AIM OF THE TASK: Emit a verbatim copy of the lines below from the line with "Write the bpy" through the line with "from mathutils import Vector, Matrix", excluding pictures and everything outside that range.

EXERCISE MATERIAL:
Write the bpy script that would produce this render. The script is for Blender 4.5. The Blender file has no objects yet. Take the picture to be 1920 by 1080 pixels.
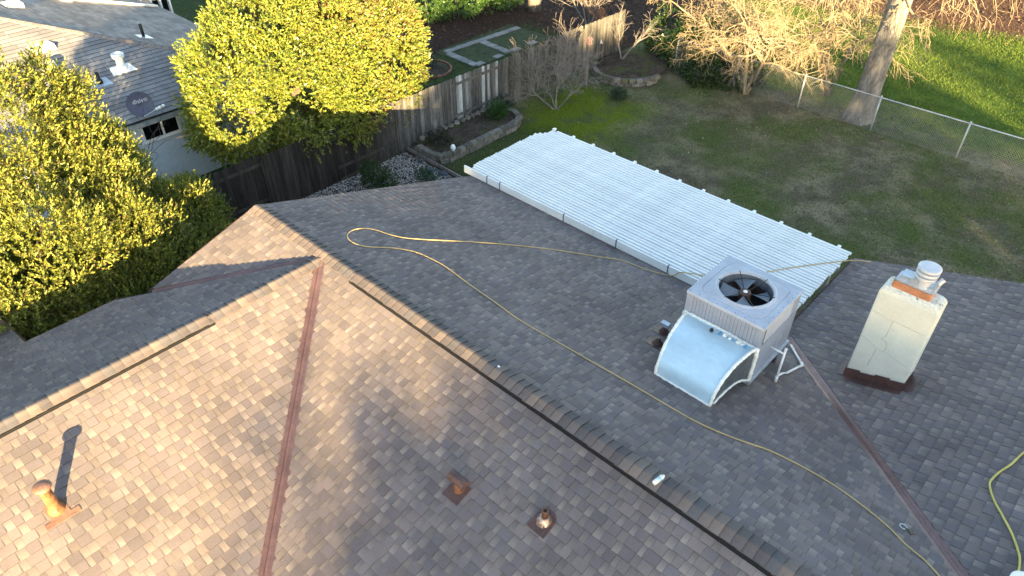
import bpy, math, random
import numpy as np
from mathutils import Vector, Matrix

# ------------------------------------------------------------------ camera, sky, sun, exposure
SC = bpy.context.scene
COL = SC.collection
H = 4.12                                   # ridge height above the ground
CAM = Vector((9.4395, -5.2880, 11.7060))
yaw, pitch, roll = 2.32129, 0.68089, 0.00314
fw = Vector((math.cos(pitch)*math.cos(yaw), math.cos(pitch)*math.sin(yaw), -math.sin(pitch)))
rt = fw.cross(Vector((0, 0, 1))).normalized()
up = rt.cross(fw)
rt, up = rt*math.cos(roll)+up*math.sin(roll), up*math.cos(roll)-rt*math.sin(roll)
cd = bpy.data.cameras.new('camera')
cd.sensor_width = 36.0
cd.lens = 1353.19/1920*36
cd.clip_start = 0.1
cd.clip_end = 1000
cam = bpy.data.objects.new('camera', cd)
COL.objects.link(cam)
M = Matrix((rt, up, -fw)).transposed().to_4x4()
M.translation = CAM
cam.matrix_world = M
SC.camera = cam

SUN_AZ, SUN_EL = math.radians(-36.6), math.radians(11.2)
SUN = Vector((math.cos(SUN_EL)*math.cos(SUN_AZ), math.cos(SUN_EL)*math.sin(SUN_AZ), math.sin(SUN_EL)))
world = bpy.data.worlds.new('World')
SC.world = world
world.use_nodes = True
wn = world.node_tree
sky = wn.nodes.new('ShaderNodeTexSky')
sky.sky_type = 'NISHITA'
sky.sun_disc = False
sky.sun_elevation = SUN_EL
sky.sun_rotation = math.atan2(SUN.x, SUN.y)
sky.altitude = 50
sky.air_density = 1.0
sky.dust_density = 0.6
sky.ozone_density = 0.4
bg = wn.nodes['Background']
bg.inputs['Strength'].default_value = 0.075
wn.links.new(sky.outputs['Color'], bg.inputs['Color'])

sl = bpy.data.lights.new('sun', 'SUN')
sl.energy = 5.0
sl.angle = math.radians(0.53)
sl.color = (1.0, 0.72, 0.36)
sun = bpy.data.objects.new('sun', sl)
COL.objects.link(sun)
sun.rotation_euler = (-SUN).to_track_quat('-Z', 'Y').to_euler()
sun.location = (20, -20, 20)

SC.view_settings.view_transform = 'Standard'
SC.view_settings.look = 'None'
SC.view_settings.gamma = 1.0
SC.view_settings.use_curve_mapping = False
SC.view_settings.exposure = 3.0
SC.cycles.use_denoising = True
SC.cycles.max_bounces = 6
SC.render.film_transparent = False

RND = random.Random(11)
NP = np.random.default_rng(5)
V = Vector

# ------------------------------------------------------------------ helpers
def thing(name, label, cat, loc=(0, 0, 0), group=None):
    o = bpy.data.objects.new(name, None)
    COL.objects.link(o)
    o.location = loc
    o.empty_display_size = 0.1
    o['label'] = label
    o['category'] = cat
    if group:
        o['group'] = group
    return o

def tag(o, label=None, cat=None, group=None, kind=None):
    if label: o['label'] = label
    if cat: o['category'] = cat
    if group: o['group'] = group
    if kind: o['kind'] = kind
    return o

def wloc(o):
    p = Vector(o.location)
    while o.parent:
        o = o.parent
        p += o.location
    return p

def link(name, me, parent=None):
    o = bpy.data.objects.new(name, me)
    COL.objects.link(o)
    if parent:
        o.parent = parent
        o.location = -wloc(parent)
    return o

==

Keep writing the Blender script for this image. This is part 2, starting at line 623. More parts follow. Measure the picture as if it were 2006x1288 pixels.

---

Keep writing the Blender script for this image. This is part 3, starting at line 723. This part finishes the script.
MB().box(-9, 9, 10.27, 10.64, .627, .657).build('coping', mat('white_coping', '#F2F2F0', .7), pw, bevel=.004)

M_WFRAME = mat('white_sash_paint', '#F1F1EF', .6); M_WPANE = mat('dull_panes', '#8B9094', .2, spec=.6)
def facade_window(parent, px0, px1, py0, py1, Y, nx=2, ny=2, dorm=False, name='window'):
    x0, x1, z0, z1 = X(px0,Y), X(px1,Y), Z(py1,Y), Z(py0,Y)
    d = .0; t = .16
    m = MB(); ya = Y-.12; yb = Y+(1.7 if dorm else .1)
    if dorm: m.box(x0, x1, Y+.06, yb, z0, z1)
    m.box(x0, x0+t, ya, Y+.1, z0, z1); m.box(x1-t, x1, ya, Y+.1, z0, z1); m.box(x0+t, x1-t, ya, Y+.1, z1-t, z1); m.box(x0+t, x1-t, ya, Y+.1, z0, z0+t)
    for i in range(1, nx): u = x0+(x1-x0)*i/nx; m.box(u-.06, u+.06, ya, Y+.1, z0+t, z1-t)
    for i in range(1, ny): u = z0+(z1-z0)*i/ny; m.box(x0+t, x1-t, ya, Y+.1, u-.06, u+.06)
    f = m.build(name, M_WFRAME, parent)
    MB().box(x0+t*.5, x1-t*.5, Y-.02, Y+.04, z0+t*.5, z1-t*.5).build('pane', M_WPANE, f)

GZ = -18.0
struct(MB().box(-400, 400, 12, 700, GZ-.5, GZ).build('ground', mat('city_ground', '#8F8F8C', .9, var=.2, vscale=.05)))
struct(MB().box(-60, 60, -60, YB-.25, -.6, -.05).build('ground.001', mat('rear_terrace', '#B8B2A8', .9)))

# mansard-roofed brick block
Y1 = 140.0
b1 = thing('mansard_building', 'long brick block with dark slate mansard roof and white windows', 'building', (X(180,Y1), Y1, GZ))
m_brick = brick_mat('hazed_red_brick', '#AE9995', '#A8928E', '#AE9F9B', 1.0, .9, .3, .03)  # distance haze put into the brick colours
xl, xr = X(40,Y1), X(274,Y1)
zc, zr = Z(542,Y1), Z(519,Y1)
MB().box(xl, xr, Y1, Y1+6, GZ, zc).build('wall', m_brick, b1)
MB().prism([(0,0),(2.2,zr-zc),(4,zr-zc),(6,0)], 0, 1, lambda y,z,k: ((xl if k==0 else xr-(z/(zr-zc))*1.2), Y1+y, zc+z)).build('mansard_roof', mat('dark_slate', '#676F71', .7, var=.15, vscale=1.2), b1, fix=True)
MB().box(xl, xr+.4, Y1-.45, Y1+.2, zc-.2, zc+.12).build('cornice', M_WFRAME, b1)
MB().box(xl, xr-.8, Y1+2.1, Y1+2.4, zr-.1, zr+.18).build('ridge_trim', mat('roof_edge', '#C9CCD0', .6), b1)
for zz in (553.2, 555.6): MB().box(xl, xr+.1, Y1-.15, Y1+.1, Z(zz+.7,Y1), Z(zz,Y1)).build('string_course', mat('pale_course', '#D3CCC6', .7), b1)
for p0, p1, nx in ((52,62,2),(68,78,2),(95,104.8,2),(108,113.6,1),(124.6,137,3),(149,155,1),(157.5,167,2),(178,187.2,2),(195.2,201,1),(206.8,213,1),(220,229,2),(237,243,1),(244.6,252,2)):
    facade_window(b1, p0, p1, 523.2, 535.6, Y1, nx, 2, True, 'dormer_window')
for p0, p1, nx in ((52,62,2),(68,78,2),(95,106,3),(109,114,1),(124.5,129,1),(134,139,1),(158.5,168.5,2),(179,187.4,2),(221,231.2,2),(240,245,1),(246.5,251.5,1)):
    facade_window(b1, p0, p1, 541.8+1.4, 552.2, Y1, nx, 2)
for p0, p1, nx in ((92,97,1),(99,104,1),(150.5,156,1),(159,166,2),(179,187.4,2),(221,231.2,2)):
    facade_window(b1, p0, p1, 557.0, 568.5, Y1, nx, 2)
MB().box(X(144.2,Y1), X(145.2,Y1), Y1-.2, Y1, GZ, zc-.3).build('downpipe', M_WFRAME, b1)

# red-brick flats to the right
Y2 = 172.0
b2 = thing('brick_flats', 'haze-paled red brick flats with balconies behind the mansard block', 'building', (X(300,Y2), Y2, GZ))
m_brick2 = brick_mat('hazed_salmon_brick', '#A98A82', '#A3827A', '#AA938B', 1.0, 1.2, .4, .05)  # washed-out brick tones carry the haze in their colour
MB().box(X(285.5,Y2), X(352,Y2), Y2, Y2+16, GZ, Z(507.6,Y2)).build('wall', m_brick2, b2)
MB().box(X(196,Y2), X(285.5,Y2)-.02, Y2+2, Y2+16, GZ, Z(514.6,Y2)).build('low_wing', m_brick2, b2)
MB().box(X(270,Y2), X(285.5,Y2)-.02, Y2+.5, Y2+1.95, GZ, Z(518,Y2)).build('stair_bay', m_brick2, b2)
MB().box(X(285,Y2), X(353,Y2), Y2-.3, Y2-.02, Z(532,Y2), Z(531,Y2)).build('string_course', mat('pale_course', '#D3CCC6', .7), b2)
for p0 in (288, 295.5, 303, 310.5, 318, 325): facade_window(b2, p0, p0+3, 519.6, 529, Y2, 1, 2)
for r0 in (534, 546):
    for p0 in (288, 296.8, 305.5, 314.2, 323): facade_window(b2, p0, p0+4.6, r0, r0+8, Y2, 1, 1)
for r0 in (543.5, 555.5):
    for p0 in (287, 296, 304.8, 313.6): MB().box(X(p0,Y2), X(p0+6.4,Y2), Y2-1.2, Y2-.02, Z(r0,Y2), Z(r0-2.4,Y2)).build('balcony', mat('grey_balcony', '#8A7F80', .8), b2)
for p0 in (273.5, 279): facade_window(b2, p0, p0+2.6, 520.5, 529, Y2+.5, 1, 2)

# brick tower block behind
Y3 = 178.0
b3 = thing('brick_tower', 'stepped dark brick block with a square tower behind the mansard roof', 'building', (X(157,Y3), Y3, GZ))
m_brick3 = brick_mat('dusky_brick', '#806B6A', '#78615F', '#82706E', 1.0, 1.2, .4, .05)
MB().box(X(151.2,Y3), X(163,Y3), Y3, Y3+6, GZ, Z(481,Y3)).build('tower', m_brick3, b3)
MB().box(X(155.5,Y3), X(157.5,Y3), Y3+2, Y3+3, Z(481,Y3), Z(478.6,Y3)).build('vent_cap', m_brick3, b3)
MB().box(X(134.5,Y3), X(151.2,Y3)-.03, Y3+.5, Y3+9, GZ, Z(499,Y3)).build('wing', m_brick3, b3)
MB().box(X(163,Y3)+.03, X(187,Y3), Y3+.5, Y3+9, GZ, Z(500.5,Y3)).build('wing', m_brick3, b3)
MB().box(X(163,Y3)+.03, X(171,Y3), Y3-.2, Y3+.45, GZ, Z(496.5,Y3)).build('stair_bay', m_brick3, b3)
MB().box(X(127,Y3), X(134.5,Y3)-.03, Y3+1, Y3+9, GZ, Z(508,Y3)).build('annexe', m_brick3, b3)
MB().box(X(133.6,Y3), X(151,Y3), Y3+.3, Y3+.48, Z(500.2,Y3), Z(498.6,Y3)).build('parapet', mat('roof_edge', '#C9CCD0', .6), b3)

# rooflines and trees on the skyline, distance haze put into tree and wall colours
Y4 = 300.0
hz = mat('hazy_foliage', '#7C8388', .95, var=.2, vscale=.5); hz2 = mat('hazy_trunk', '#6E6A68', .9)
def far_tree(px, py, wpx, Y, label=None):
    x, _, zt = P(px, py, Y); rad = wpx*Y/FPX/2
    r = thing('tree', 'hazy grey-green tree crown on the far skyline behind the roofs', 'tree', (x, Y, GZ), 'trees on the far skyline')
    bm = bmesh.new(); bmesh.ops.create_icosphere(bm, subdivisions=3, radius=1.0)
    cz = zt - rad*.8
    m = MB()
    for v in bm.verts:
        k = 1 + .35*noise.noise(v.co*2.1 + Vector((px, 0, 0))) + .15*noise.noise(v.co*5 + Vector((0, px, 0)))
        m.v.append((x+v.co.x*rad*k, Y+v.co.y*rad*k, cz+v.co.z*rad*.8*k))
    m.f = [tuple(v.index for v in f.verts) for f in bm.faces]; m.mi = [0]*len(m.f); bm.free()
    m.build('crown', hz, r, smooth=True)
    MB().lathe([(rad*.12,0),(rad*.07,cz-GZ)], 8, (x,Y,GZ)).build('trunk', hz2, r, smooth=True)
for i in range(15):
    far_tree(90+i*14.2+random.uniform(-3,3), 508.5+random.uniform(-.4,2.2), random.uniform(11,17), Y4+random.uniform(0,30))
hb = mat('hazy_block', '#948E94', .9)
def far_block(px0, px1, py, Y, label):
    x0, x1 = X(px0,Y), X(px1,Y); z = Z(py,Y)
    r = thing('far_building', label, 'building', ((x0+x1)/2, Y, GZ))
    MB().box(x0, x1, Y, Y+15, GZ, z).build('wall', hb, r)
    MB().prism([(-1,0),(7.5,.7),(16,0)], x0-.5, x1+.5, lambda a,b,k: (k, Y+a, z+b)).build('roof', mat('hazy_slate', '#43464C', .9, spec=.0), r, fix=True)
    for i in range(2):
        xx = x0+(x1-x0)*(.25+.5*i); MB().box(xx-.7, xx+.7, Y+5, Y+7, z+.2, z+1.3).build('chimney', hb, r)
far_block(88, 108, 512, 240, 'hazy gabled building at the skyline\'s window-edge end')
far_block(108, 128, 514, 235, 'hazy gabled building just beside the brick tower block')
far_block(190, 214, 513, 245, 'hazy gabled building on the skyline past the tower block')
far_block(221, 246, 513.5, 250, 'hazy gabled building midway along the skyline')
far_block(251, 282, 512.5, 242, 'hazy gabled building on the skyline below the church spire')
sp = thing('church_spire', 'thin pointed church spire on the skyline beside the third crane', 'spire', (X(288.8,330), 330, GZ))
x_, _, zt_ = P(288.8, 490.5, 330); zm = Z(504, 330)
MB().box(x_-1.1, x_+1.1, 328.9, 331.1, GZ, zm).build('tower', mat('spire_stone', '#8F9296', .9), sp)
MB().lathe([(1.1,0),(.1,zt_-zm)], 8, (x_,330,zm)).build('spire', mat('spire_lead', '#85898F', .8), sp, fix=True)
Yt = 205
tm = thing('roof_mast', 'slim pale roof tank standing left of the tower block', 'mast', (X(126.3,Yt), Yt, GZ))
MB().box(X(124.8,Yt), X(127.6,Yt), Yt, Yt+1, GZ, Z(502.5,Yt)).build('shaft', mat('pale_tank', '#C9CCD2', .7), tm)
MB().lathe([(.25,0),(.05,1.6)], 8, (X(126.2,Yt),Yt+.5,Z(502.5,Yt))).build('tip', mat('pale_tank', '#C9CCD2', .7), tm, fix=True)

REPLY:
Write the bpy script that would produce this render. The script is for Blender 4.5. The Blender file has no objects yet. Take the picture to be 1920 by 1080 pixels.
import bpy, math, random
import numpy as np
from mathutils import Vector, Matrix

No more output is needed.